begin
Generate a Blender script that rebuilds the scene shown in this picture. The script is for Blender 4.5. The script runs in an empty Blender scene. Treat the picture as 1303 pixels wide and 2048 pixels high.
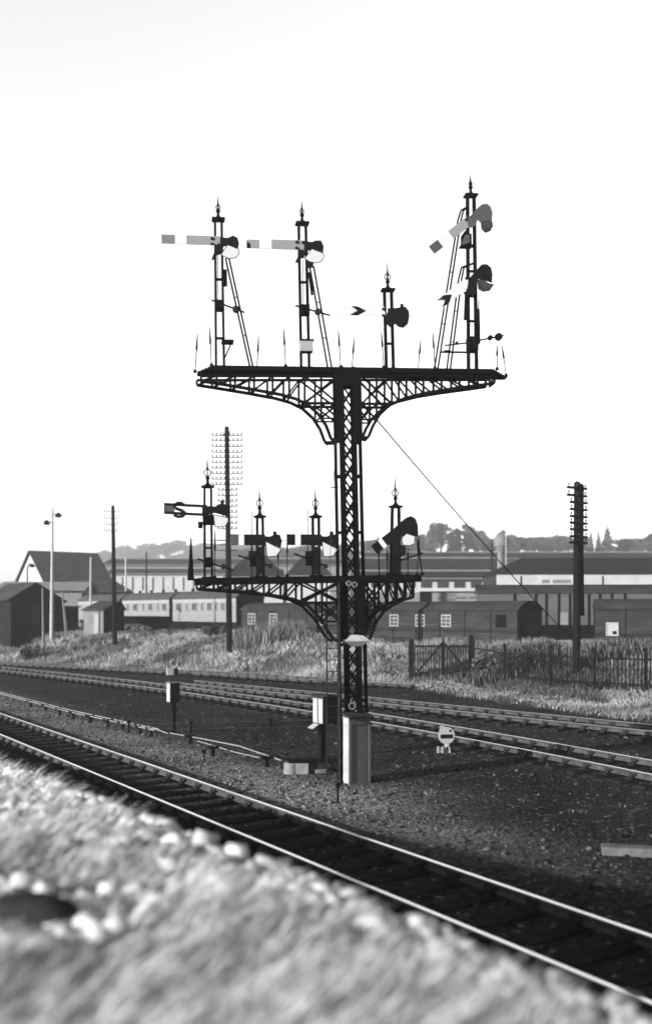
import bpy, bmesh, math, random
import numpy as np
from mathutils import Vector, Matrix
R = math.radians
random.seed(7); rng = np.random.default_rng(11)
scene = bpy.context.scene
COL = scene.collection

# ---------------------------------------------------------------- camera geometry (used to turn survey pixels into ground points)
K, CX, HY, H = 2000.0, 651.5, 1222.0, 3.56
def P(px, py, Y): return Vector(((px-CX)*Y/K, Y, H-(py-HY)*Y/K))
def G(px, py, z=0.0):
    Y = K*(H-z)/(py-HY); return Vector(((px-CX)*Y/K, Y, z))

# ---------------------------------------------------------------- materials (all neutral greys)
MATS = {}
DIM = .62
def mat(name, lo, hi=None, scale=6.0, rough=0.85, bump=0.0, bscale=None, metallic=0.0, spec=0.0, planks=None, stretch=None, streak=0.0):
    m = bpy.data.materials.new(name); m.use_nodes = True; MATS[name] = m
    nt = m.node_tree; N = nt.nodes; Lk = nt.links
    bs = N['Principled BSDF']; bs.inputs['Roughness'].default_value = rough
    bs.inputs['Metallic'].default_value = metallic; bs.inputs['Specular IOR Level'].default_value = spec
    if hi is None: hi = lo
    if not metallic and hi < .4: lo, hi = lo*DIM, hi*DIM
    tc = N.new('ShaderNodeTexCoord'); src = tc.outputs['Object']
    if stretch:
        mp = N.new('ShaderNodeMapping'); mp.inputs['Scale'].default_value = stretch; Lk.new(src, mp.inputs[0]); nsrc = mp.outputs[0]
    else: nsrc = src
    n1 = N.new('ShaderNodeTexNoise'); n1.inputs['Scale'].default_value = scale; n1.inputs['Detail'].default_value = 6; n1.inputs['Roughness'].default_value = .65
    Lk.new(nsrc, n1.inputs['Vector'])
    cr = N.new('ShaderNodeMapRange'); cr.inputs['From Min'].default_value = .3; cr.inputs['From Max'].default_value = .7
    cr.inputs['To Min'].default_value = lo; cr.inputs['To Max'].default_value = hi
    Lk.new(n1.outputs['Fac'], cr.inputs['Value']); val = cr.outputs[0]
    hgt = n1.outputs['Fac']
    if planks:                                   # (axis, board width, gap fraction, strength, per-board variation)
        ax, wd, gap, stg, pv = planks
        sx = N.new('ShaderNodeSeparateXYZ'); Lk.new(src, sx.inputs[0])
        dv = N.new('ShaderNodeMath'); dv.operation = 'DIVIDE'; dv.inputs[1].default_value = wd; Lk.new(sx.outputs[ax], dv.inputs[0])
        fr = N.new('ShaderNodeMath'); fr.operation = 'FRACT'; Lk.new(dv.outputs[0], fr.inputs[0])
        gt = N.new('ShaderNodeMath'); gt.operation = 'LESS_THAN'; gt.inputs[1].default_value = gap; Lk.new(fr.outputs[0], gt.inputs[0])
        fl = N.new('ShaderNodeMath'); fl.operation = 'FLOOR'; Lk.new(dv.outputs[0], fl.inputs[0])
        wn = N.new('ShaderNodeTexWhiteNoise'); wn.noise_dimensions = '1D'; Lk.new(fl.outputs[0], wn.inputs['W'])
        pr = N.new('ShaderNodeMapRange'); pr.inputs['To Min'].default_value = 1-pv; pr.inputs['To Max'].default_value = 1+pv; Lk.new(wn.outputs['Value'], pr.inputs['Value'])
        m1 = N.new('ShaderNodeMath'); m1.operation = 'MULTIPLY'; Lk.new(val, m1.inputs[0]); Lk.new(pr.outputs[0], m1.inputs[1])
        gm = N.new('ShaderNodeMapRange'); gm.inputs['To Min'].default_value = 1; gm.inputs['To Max'].default_value = 1-stg; Lk.new(gt.outputs[0], gm.inputs['Value'])
        m2 = N.new('ShaderNodeMath'); m2.operation = 'MULTIPLY'; Lk.new(m1.outputs[0], m2.inputs[0]); Lk.new(gm.outputs[0], m2.inputs[1]); val = m2.outputs[0]
    cc = N.new('ShaderNodeCombineColor')
    for k in range(3): Lk.new(val, cc.inputs[k])
    Lk.new(cc.outputs[0], bs.inputs['Base Color'])
    if bump:
        nb = N.new('ShaderNodeTexNoise'); nb.inputs['Scale'].default_value = bscale or scale*4; nb.inputs['Detail'].default_value = 5
        Lk.new(src, nb.inputs['Vector'])
        b = N.new('ShaderNodeBump'); b.inputs['Strength'].default_value = bump; b.inputs['Distance'].default_value = .02
        Lk.new(nb.outputs['Fac'], b.inputs['Height']); Lk.new(b.outputs[0], bs.inputs['Normal'])
    return m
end
EXERCISE DESCRIPTION: Exactly as they appear, print the lines of the listing above from its first line through the line that contains "Y = K*(H-z)/(py-HY);", minus the pictures.

WORKED SOLUTION:
Generate a Blender script that rebuilds the scene shown in this picture. The script is for Blender 4.5. The script runs in an empty Blender scene. Treat the picture as 1303 pixels wide and 2048 pixels high.
import bpy, bmesh, math, random
import numpy as np
from mathutils import Vector, Matrix
R = math.radians
random.seed(7); rng = np.random.default_rng(11)
scene = bpy.context.scene
COL = scene.collection

# ---------------------------------------------------------------- camera geometry (used to turn survey pixels into ground points)
K, CX, HY, H = 2000.0, 651.5, 1222.0, 3.56
def P(px, py, Y): return Vector(((px-CX)*Y/K, Y, H-(py-HY)*Y/K))
def G(px, py, z=0.0):
    Y = K*(H-z)/(py-HY); return Vector(((px-CX)*Y/K, Y, z))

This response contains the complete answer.